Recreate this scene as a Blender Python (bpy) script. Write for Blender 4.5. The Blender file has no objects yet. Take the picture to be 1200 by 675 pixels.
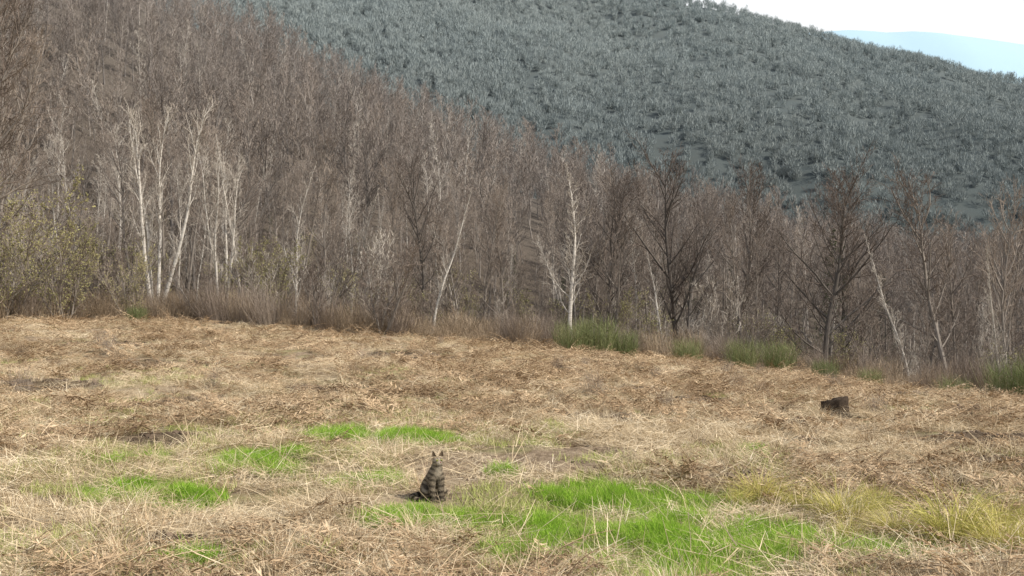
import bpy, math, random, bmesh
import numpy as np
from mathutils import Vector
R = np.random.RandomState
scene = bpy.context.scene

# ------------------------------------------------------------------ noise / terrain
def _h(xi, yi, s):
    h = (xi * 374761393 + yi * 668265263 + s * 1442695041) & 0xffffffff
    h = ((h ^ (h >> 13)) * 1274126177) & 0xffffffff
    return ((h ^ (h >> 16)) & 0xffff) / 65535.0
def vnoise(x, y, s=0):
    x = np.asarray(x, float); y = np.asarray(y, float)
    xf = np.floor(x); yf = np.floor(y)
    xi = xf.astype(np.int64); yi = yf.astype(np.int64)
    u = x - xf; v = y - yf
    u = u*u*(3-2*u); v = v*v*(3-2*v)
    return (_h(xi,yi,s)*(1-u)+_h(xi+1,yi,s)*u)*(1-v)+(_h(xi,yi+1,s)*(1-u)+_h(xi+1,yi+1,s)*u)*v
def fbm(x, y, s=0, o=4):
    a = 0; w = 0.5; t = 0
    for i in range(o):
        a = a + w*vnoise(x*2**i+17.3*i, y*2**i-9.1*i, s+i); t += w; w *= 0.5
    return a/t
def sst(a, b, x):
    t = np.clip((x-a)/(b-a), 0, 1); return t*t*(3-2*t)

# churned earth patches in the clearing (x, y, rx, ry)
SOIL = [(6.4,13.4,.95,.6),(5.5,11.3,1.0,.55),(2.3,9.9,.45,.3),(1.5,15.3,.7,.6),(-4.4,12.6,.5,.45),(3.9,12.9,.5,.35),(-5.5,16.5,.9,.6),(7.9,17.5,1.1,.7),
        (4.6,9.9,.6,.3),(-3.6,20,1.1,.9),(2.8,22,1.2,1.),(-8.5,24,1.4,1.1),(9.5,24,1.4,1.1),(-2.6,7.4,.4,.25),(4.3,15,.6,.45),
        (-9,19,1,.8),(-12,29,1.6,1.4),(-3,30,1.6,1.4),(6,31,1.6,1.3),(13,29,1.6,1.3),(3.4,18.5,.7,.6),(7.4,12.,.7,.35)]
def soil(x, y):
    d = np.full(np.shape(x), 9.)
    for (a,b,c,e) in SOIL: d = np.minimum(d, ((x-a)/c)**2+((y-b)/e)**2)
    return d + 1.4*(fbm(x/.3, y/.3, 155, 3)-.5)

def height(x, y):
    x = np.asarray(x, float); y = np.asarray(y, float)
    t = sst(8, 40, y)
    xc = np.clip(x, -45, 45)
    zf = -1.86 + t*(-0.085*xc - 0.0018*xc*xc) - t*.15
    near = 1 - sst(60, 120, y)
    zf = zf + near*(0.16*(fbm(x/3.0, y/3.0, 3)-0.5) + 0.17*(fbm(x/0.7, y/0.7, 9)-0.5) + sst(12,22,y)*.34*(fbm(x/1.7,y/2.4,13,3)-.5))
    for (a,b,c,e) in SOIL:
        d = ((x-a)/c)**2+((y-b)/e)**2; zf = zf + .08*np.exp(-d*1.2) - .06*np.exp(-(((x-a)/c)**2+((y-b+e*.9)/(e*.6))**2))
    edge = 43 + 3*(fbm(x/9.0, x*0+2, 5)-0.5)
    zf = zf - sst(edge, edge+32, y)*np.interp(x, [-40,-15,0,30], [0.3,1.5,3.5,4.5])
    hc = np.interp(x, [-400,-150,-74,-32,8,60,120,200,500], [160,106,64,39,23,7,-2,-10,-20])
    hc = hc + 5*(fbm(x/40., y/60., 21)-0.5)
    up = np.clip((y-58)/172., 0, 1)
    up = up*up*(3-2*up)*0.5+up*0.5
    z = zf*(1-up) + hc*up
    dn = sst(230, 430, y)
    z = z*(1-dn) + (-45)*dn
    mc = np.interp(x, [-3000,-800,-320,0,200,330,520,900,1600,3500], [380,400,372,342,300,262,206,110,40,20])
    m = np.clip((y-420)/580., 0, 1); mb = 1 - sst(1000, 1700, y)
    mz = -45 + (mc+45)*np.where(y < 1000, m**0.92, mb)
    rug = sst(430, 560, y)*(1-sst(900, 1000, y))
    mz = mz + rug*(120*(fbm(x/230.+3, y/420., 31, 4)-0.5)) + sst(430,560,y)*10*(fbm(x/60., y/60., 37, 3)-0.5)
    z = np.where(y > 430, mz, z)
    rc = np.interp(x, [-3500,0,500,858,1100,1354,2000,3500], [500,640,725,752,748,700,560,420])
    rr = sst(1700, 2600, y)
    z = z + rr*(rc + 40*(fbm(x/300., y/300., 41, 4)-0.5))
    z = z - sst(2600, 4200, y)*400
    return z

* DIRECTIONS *
Reproduce exactly the run of lines that opens the listing and closes with the line holding "return d + 1.4*(fbm(x/.3, y/.3, 155, 3)-.5)". Pictures are excluded.

* TASK RESULT *
Recreate this scene as a Blender Python (bpy) script. Write for Blender 4.5. The Blender file has no objects yet. Take the picture to be 1200 by 675 pixels.
import bpy, math, random, bmesh
import numpy as np
from mathutils import Vector
R = np.random.RandomState
scene = bpy.context.scene

# ------------------------------------------------------------------ noise / terrain
def _h(xi, yi, s):
    h = (xi * 374761393 + yi * 668265263 + s * 1442695041) & 0xffffffff
    h = ((h ^ (h >> 13)) * 1274126177) & 0xffffffff
    return ((h ^ (h >> 16)) & 0xffff) / 65535.0
def vnoise(x, y, s=0):
    x = np.asarray(x, float); y = np.asarray(y, float)
    xf = np.floor(x); yf = np.floor(y)
    xi = xf.astype(np.int64); yi = yf.astype(np.int64)
    u = x - xf; v = y - yf
    u = u*u*(3-2*u); v = v*v*(3-2*v)
    return (_h(xi,yi,s)*(1-u)+_h(xi+1,yi,s)*u)*(1-v)+(_h(xi,yi+1,s)*(1-u)+_h(xi+1,yi+1,s)*u)*v
def fbm(x, y, s=0, o=4):
    a = 0; w = 0.5; t = 0
    for i in range(o):
        a = a + w*vnoise(x*2**i+17.3*i, y*2**i-9.1*i, s+i); t += w; w *= 0.5
    return a/t
def sst(a, b, x):
    t = np.clip((x-a)/(b-a), 0, 1); return t*t*(3-2*t)

# churned earth patches in the clearing (x, y, rx, ry)
SOIL = [(6.4,13.4,.95,.6),(5.5,11.3,1.0,.55),(2.3,9.9,.45,.3),(1.5,15.3,.7,.6),(-4.4,12.6,.5,.45),(3.9,12.9,.5,.35),(-5.5,16.5,.9,.6),(7.9,17.5,1.1,.7),
        (4.6,9.9,.6,.3),(-3.6,20,1.1,.9),(2.8,22,1.2,1.),(-8.5,24,1.4,1.1),(9.5,24,1.4,1.1),(-2.6,7.4,.4,.25),(4.3,15,.6,.45),
        (-9,19,1,.8),(-12,29,1.6,1.4),(-3,30,1.6,1.4),(6,31,1.6,1.3),(13,29,1.6,1.3),(3.4,18.5,.7,.6),(7.4,12.,.7,.35)]
def soil(x, y):
    d = np.full(np.shape(x), 9.)
    for (a,b,c,e) in SOIL: d = np.minimum(d, ((x-a)/c)**2+((y-b)/e)**2)
    return d + 1.4*(fbm(x/.3, y/.3, 155, 3)-.5)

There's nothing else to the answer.